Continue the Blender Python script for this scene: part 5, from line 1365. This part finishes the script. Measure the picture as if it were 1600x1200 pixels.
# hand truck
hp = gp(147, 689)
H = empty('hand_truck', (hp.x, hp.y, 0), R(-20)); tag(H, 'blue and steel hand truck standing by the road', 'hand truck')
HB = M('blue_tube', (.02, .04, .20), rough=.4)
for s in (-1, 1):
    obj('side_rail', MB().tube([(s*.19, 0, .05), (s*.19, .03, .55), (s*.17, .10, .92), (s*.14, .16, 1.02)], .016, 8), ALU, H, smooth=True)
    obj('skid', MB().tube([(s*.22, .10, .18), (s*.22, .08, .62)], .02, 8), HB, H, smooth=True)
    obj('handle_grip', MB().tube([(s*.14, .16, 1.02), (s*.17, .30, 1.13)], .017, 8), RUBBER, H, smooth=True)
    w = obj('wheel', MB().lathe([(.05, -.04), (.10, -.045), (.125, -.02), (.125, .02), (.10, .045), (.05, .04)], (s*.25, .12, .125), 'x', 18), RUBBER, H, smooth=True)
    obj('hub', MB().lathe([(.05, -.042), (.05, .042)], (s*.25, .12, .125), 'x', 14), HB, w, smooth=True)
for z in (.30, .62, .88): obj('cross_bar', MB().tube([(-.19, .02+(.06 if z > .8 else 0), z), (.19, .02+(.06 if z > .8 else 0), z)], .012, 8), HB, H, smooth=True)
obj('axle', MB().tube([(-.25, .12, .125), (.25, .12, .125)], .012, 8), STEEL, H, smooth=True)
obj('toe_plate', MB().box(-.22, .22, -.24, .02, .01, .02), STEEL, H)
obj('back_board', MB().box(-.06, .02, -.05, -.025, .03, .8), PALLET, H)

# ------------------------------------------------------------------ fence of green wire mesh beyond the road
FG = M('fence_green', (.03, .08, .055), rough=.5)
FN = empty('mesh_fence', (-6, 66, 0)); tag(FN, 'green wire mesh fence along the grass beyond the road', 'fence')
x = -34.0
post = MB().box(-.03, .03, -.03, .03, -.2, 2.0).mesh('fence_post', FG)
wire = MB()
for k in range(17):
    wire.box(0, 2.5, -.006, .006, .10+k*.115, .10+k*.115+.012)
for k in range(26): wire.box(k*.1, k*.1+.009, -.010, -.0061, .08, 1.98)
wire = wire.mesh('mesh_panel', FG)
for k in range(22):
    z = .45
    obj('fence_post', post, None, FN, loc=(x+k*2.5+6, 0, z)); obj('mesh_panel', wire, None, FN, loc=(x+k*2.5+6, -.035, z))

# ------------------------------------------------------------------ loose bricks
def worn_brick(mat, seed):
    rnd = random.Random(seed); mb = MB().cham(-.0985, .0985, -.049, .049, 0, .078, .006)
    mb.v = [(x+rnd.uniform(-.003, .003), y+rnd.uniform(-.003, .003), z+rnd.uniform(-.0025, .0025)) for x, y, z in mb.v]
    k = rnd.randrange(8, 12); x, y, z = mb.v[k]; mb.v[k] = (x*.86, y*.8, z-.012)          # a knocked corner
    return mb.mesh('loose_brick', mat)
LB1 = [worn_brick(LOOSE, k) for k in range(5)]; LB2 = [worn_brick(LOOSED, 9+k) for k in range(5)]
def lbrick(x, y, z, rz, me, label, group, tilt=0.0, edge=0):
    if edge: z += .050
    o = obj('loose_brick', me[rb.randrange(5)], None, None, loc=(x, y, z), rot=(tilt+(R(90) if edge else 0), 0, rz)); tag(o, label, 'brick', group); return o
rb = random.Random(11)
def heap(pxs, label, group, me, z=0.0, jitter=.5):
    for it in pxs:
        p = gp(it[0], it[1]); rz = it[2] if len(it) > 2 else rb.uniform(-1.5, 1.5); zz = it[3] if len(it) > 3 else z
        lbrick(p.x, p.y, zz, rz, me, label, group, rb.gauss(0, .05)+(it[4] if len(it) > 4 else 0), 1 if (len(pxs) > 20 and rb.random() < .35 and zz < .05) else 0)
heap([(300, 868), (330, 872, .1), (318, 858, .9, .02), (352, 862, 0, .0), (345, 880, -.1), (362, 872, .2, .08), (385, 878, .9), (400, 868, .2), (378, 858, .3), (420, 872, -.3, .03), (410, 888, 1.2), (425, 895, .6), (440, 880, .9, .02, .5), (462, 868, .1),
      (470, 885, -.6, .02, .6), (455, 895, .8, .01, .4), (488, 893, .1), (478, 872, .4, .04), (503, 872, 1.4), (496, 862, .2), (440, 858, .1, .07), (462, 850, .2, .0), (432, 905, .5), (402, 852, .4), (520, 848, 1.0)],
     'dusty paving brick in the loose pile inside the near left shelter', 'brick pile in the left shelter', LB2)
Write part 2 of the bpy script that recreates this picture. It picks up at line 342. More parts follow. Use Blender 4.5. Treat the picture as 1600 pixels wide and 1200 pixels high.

WHAT TO WORK ON
Using the listing above, reproduce each line without omission.

RESULT FOR THIS TASK
Continue the Blender Python script for this scene: part 5, from line 1365. This part finishes the script. Measure the picture as if it were 1600x1200 pixels.
# hand truck
hp = gp(147, 689)
H = empty('hand_truck', (hp.x, hp.y, 0), R(-20)); tag(H, 'blue and steel hand truck standing by the road', 'hand truck')
HB = M('blue_tube', (.02, .04, .20), rough=.4)
for s in (-1, 1):
    obj('side_rail', MB().tube([(s*.19, 0, .05), (s*.19, .03, .55), (s*.17, .10, .92), (s*.14, .16, 1.02)], .016, 8), ALU, H, smooth=True)
    obj('skid', MB().tube([(s*.22, .10, .18), (s*.22, .08, .62)], .02, 8), HB, H, smooth=True)
    obj('handle_grip', MB().tube([(s*.14, .16, 1.02), (s*.17, .30, 1.13)], .017, 8), RUBBER, H, smooth=True)
    w = obj('wheel', MB().lathe([(.05, -.04), (.10, -.045), (.125, -.02), (.125, .02), (.10, .045), (.05, .04)], (s*.25, .12, .125), 'x', 18), RUBBER, H, smooth=True)
    obj('hub', MB().lathe([(.05, -.042), (.05, .042)], (s*.25, .12, .125), 'x', 14), HB, w, smooth=True)
for z in (.30, .62, .88): obj('cross_bar', MB().tube([(-.19, .02+(.06 if z > .8 else 0), z), (.19, .02+(.06 if z > .8 else 0), z)], .012, 8), HB, H, smooth=True)
obj('axle', MB().tube([(-.25, .12, .125), (.25, .12, .125)], .012, 8), STEEL, H, smooth=True)
obj('toe_plate', MB().box(-.22, .22, -.24, .02, .01, .02), STEEL, H)
obj('back_board', MB().box(-.06, .02, -.05, -.025, .03, .8), PALLET, H)

# ------------------------------------------------------------------ fence of green wire mesh beyond the road
FG = M('fence_green', (.03, .08, .055), rough=.5)
FN = empty('mesh_fence', (-6, 66, 0)); tag(FN, 'green wire mesh fence along the grass beyond the road', 'fence')
x = -34.0
post = MB().box(-.03, .03, -.03, .03, -.2, 2.0).mesh('fence_post', FG)
wire = MB()
for k in range(17):
    wire.box(0, 2.5, -.006, .006, .10+k*.115, .10+k*.115+.012)
for k in range(26): wire.box(k*.1, k*.1+.009, -.010, -.0061, .08, 1.98)
wire = wire.mesh('mesh_panel', FG)
for k in range(22):
    z = .45
    obj('fence_post', post, None, FN, loc=(x+k*2.5+6, 0, z)); obj('mesh_panel', wire, None, FN, loc=(x+k*2.5+6, -.035, z))

# ------------------------------------------------------------------ loose bricks
def worn_brick(mat, seed):
    rnd = random.Random(seed); mb = MB().cham(-.0985, .0985, -.049, .049, 0, .078, .006)
    mb.v = [(x+rnd.uniform(-.003, .003), y+rnd.uniform(-.003, .003), z+rnd.uniform(-.0025, .0025)) for x, y, z in mb.v]
    k = rnd.randrange(8, 12); x, y, z = mb.v[k]; mb.v[k] = (x*.86, y*.8, z-.012)          # a knocked corner
    return mb.mesh('loose_brick', mat)
LB1 = [worn_brick(LOOSE, k) for k in range(5)]; LB2 = [worn_brick(LOOSED, 9+k) for k in range(5)]
def lbrick(x, y, z, rz, me, label, group, tilt=0.0, edge=0):
    if edge: z += .050
    o = obj('loose_brick', me[rb.randrange(5)], None, None, loc=(x, y, z), rot=(tilt+(R(90) if edge else 0), 0, rz)); tag(o, label, 'brick', group); return o
rb = random.Random(11)
def heap(pxs, label, group, me, z=0.0, jitter=.5):
    for it in pxs:
        p = gp(it[0], it[1]); rz = it[2] if len(it) > 2 else rb.uniform(-1.5, 1.5); zz = it[3] if len(it) > 3 else z
        lbrick(p.x, p.y, zz, rz, me, label, group, rb.gauss(0, .05)+(it[4] if len(it) > 4 else 0), 1 if (len(pxs) > 20 and rb.random() < .35 and zz < .05) else 0)
heap([(300, 868), (330, 872, .1), (318, 858, .9, .02), (352, 862, 0, .0), (345, 880, -.1), (362, 872, .2, .08), (385, 878, .9), (400, 868, .2), (378, 858, .3), (420, 872, -.3, .03), (410, 888, 1.2), (425, 895, .6), (440, 880, .9, .02, .5), (462, 868, .1),
      (470, 885, -.6, .02, .6), (455, 895, .8, .01, .4), (488, 893, .1), (478, 872, .4, .04), (503, 872, 1.4), (496, 862, .2), (440, 858, .1, .07), (462, 850, .2, .0), (432, 905, .5), (402, 852, .4), (520, 848, 1.0)],
     'dusty paving brick in the loose pile inside the near left shelter', 'brick pile in the left shelter', LB2)
Write part 2 of the bpy script that recreates this picture. It picks up at line 342. More parts follow. Use Blender 4.5. Treat the picture as 1600 pixels wide and 1200 pixels high.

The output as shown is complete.